+++ Collected data +++

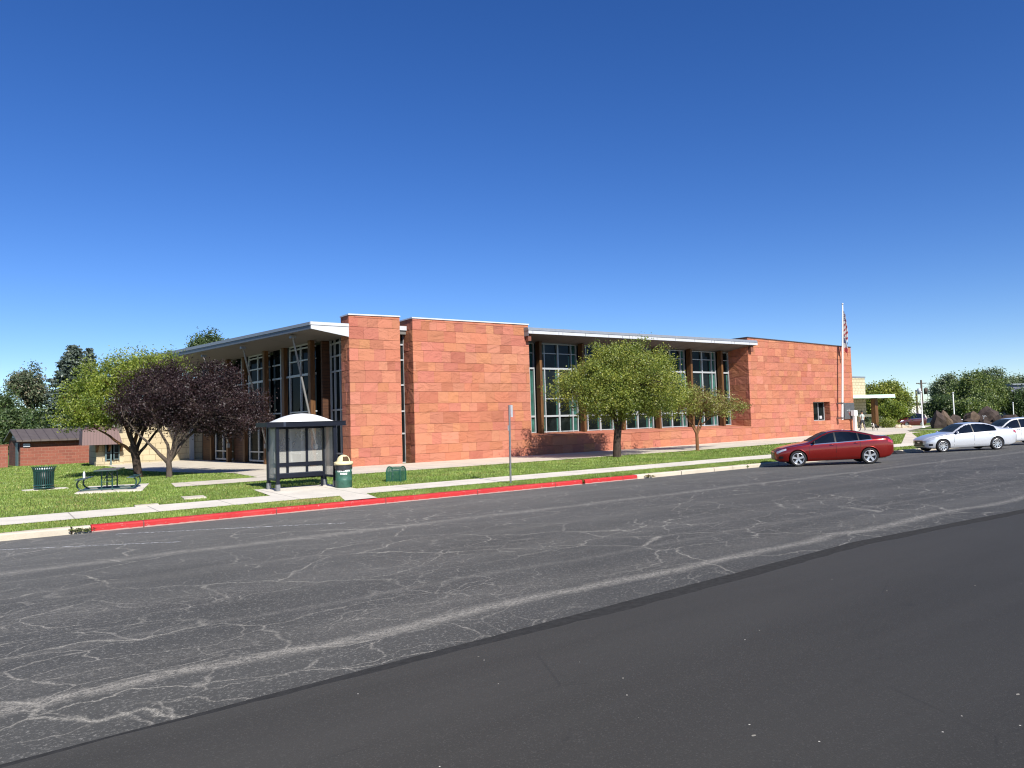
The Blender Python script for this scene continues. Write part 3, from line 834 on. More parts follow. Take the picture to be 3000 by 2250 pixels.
    gm.hull8([(X0-.025, Y0+.05, 7.0), (X0-.001, Y0+.05, 7.0), (X0-.001, 33.5, 6.95), (X0-.025, 33.5, 6.95), (X0-.025, Y0+.05, 7.30), (X0-.001, Y0+.05, 7.30), (X0-.001, 33.5, 7.30), (X0-.025, 33.5, 7.30)])
    gm.build('gutter_edge', 'grey_metal', rf, True)
    sm = MB(); x = X0+.28
    pts = []
    k = 0
    while x < X1-.1:
        pts.append(x); x += (1.72, .33, 1.88, 1.72)[k % 4] if False else ((1.75, .30)[k % 2] if k % 3 else 1.9); k += 1
    for x in pts:
        sm = MB(); sm.box(x-.009, x+.009, Y0-.004, Y0+.02, 7.12+zf(x), 7.297+zf(x))
        sm.add([(x-.012, Y0+.06, 7.1165+zf(x)), (x+.012, Y0+.06, 7.1165+zf(x)), (x+.012, G-.1, 6.871+.3*zf(x)), (x-.012, G-.1, 6.871+.3*zf(x))], [(0, 3, 2, 1)])
        sm.build('panel_joint', 'panel_seam', rf, True)
    # brackets where the roof meets the stone walls
    mb = MB(); mb.box(25.0, 25.21, T-.28, T-.04, 6.72, 7.1); mb.build('bracket', 'mortar_core', rf, True)
    mb = MB(); mb.box(45.31, 45.62, T-.26, T-.04, 6.78, 7.12); mb.build('bracket', 'mortar_core', rf, True)
    # narrow slot between the two left stone walls
    mb = MB(); mb.add([(17.1, 34.1, .2), (18.6, 34.1, .2), (18.6, 34.1, 7.0), (17.1, 34.1, 7.0)], [(0, 1, 2, 3)])
    win = mb.build('window', 'dark_glass', lib, True)
    mb = MB()
    for x in (17.38, 17.79): mb.box(x, x+.09 if x > 17.5 else x+.05, 34.0, 34.09, .2, 6.9)
    for z in (.25, 1.75, 2.9, 4.25, 5.55, 6.35): mb.box(17.1, 17.8, 34.01, 34.085, z-.04, z+.04)
    mb.build('frame', 'window_frame', win, True)
    mb = MB(); mb.box(17.085, 17.815, 33.62, 33.7, 7.05, 7.27); 
    f2 = mb.build('fascia', 'white_panel', lib, True)
    mb = MB(); mb.box(17.085, 17.815, 33.7, 36, 6.85, 7.2); mb.build('soffit', 'soffit_panel', f2, True)

    # ---------------- west side: glazing, columns, raking struts and roof
    def fx(t): return 14.34-.085*(t-37.24)
    ang = math.atan(-.085)
    def W(t, out, z):   # run t along the facade, distance out from the glass towards -X
        n = Vector((-1, -.085)).normalized()
        return (fx(t)+n.x*out, t+n.y*out, z)
    def slab(mb, t0, t1, o0, o1, z0, z1, mi=0):
        mb.hull8([W(t0, o1, z0), W(t0, o0, z0), W(t1, o0, z0), W(t1, o1, z0), W(t0, o1, z1), W(t0, o0, z1), W(t1, o0, z1), W(t1, o1, z1)], mi)
    cols = [37.0, 42.95, 48.95]
    zs = (.83, 3.06, 5.05, 5.84, 6.5)
    for i, c in enumerate(cols):
        # one bay to the left (greater t) of column c
        tn = c+5.97
        glass = MB(); fm = MB(); ld = MB()
        def pane(t0, t1, mi=0, zlo=.25, zhi=6.72): 
            glass.add([W(t0, .0, zlo), W(t1, 0, zlo), W(t1, 0, zhi), W(t0, 0, zhi)], [(0, 3, 2, 1)], mi)
        def post(t, w=.045): slab(fm, t-w, t+w, -.03, .09, .25, 6.72)
        def rail(t0, t1, z, w=.035): slab(fm, t0, t1, -.03, .084, z-w, z+w)
        a, b, c3, d = c+.25, c+.78, c+1.95, c+3.35
        pane(a, b); pane(b, c3); pane(c3, d)
        for t in (b, c3, d): post(t, .05 if t == c3 else .04)
        for z in zs: rail(a, d, z, .06 if z == 5.05 else .035)
        rail(a, d, 6.68, .04); rail(a, d, .30, .05)
        if i < 3:
            e0, e1 = d+.45, d+.75          # stained pier and the narrow side lights
            f0, f1 = d+1.20, tn-.25
            pane(d, e0, 1); pane(e1, f0, 1); pane(f0, f1, 0, 2.3)
            post(f0, .04)
            for z in (3.06, 5.05, 5.84): rail(f0, f1, z, .05 if z == 5.05 else .035)
            rail(d, e0, 5.05, .05); rail(e1, f0, 5.05, .05)
        win = glass.build('window', ['dark_glass', 'blind_glass'], lib, True)
        fm.build('frame', 'window_frame', win, True)
        if i < 3:
            mb = MB(); slab(mb, e0, e1, -.05, .22, .05, 6.72); mb.build('pier', 'stained_wood', lib, True)
            mb = MB(); slab(mb, e1, tn-.2, -.02, .12, .05, 2.3); mb.build('siding', 'slat_siding', lib, True)
        mb = MB(); slab(mb, c-.14, c+.14, .25, .52, .05, 6.74)
        bevel(mb.build('column', 'stained_wood', lib, True), .02)
    # stepped-back glazing beside the first stone wall
    mb = MB(); xg = 14.9
    mb.add([(xg, 33.95, .1), (xg, 37.0, .1), (xg, 37.0, 6.7), (xg, 33.95, 6.7)], [(0, 3, 2, 1)])
    win = mb.build('window', ['dark_glass'], lib, True)
    mb = MB()
    for t in (34.4, 35.25, 35.95, 36.5): mb.box(xg-.09, xg+.02, t-.035, t+.035, .1, 6.7)
    for z in zs: mb.box(xg-.084, xg+.015, 33.97, 36.5, z-.04, z+.04)
    mb.build('frame', 'window_frame', win, True)
    mb = MB(); mb.box(14.42, 14.88, 36.62, 36.8, .1, 6.7); mb.build('pier', 'slat_siding', lib, True)
    mb = MB(); mb.hull8([W(37.1, -.4, 0), W(37.1, -.5, 0), W(56.5, -.5, 0), W(56.5, -.4, 0), W(37.1, -.4, 6.6), W(37.1, -.5, 6.6), W(56.5, -.5, 6.6), W(56.5, -.4, 6.6)])
    mb.build('back_wall', 'trim_black', lib, True)
    # roof over the west side
    E0, E1 = (12.51, 33.02), (8.98, 58.0)
    I0, I1 = (14.36, 33.02), (11.9, 54.6)
    mb = MB()
    mb.hull8([(E0[0], E0[1], 6.80), (14.36, 33.02, 6.55), (14.36, 34.2, 6.62), (E0[0]-.17, 34.2, 6.80), (E0[0], E0[1], 6.9), (14.36, 33.02, 6.9), (14.36, 34.2, 6.9), (E0[0]-.17, 34.2, 6.9)])
    mb.hull8([(E0[0]-.17, 34.205, 6.80), (17.0, 34.205, 6.62), (15.5, 58.2, 6.62), (E1[0], E1[1], 7.02), (E0[0]-.17, 34.205, 7.05), (17.0, 34.205, 7.1), (15.5, 58.2, 7.1), (E1[0], E1[1], 7.25)])
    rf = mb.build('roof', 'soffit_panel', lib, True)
    d = Vector((E1[0]-E0[0], E1[1]-E0[1])).normalized(); n = Vector((-d.y, d.x))
    if n.x > 0: n = -n
    def edge(o0, o1, za0, za1, zb0, zb1, nm, mt, par):
        mb = MB(); mb.hull8([(E0[0]+n.x*o1, E0[1]+n.y*o1, za0), (E0[0]+n.x*o0, E0[1]+n.y*o0, za0), (E1[0]+n.x*o0, E1[1]+n.y*o0, zb0), (E1[0]+n.x*o1, E1[1]+n.y*o1, zb0),
                             (E0[0]+n.x*o1, E0[1]+n.y*o1, za1), (E0[0]+n.x*o0, E0[1]+n.y*o0, za1), (E1[0]+n.x*o0, E1[1]+n.y*o0, zb1), (E1[0]+n.x*o1, E1[1]+n.y*o1, zb1)])
        return mb.build(nm, mt, par, True)
    edge(0, .05, 6.79, 6.97, 7.05, 7.27, 'fascia', 'shaded_fascia', rf)
    edge(-.3, .09, 6.975, 7.12, 7.275, 7.47, 'gutter_edge', 'grey_metal', rf)
    mb = MB()
    mb.hull8([(12.47, 32.97, 6.80), (14.35, 32.97, 6.50), (14.35, 33.017, 6.50), (12.47, 33.017, 6.80), (12.47, 32.97, 6.97), (14.35, 32.97, 6.97), (14.35, 33.017, 6.97), (12.47, 33.017, 6.97)])
    mb.box(12.44, 14.35, 32.94, 33.3, 6.985, 7.13)
    mb.build('fascia', 'white_panel', rf, True)
    sm = MB()
    for q in range(1, 5):
        f = q/5.2
        a = (E0[0]+(E1[0]-E0[0])*f, E0[1]+(E1[1]-E0[1])*f); za = 6.80+.23*f
        t = a[1]+.6; zz = 6.70
        sm = MB(); sm.add([(a[0]+.05, a[1]-.012, za-.012), (a[0]+.05, a[1]+.012, za-.012), (fx(t)-.1, t+.012, zz-.06), (fx(t)-.1, t-.012, zz-.06)], [(0, 1, 2, 3)])
        sm.build('panel_joint', 'panel_seam', rf, True)
    mb = MB(); mb.prism([(14.3, 34.2), (45.5, 35.2), (45.5, 60), (12.5, 60), (12.5, 56.5)], 6.9, 7.3); mb.build('roof', 'grey_metal', lib, True)
    # struts
    for i, (a, b) in enumerate((((13.80, 36.02, 1.33), (12.46, 35.4, 6.66)), ((13.3, 42.4, 1.33), (11.62, 40.9, 6.66)), ((12.8, 48.4, 1.33), (10.9, 46.5, 6.7)))):
        a, b = Vector(a), Vector(b)
        mb = MB(); mb.tube([a, a.lerp(b, .1), a.lerp(b, .9), b], [.035, .055, .055, .035], 12)
        st = mb.build('strut', 'steel_strut', lib, True)
        mb = MB(); mb.box(a.x-.10, a.x+.06, a.y-.10, a.y+.12, a.z-.24, a.z+.02); mb.build('bracket', 'galvanised', st, True)
        mb = MB(); mb.box(b.x-.13, b.x+.13, b.y-.13, b.y+.13, b.z-.06, b.z+.06); mb.build('top_plate', 'galvanised', st, True)
    # cream block wing closing the plaza at the back
    mb = MB(); mb.box(7.95, 13.7, 56.5, 60, .0, 3.6)
    mb.build('block_wall', 'cream_block', lib, True)
    mb = MB(); mb.box(12.2, 12.5, 56.3, 56.495, .0, 6.3); mb.build('downpipe', 'window_frame', lib, True)
    # body of the building behind, seen only through gaps
    mb = MB(); mb.box(19.7, 25.2, 34.9, 50, .2, 6.85); mb.build('rear_wall', 'cream_block', lib, True)
    mb = MB(); mb.box(45.4, 59.1, 34.95, 50, .2, 7.3); mb.build('rear_wall', 'cream_block', lib, True)
library()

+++

**Given instruction**: Lines that hold "roof" are the ones to copy; find all of them.

**Task output**:
    # brackets where the roof meets the stone walls
    # ---------------- west side: glazing, columns, raking struts and roof
    # roof over the west side
    rf = mb.build('roof', 'soffit_panel', lib, True)
    mb = MB(); mb.prism([(14.3, 34.2), (45.5, 35.2), (45.5, 60), (12.5, 60), (12.5, 56.5)], 6.9, 7.3); mb.build('roof', 'grey_metal', lib, True)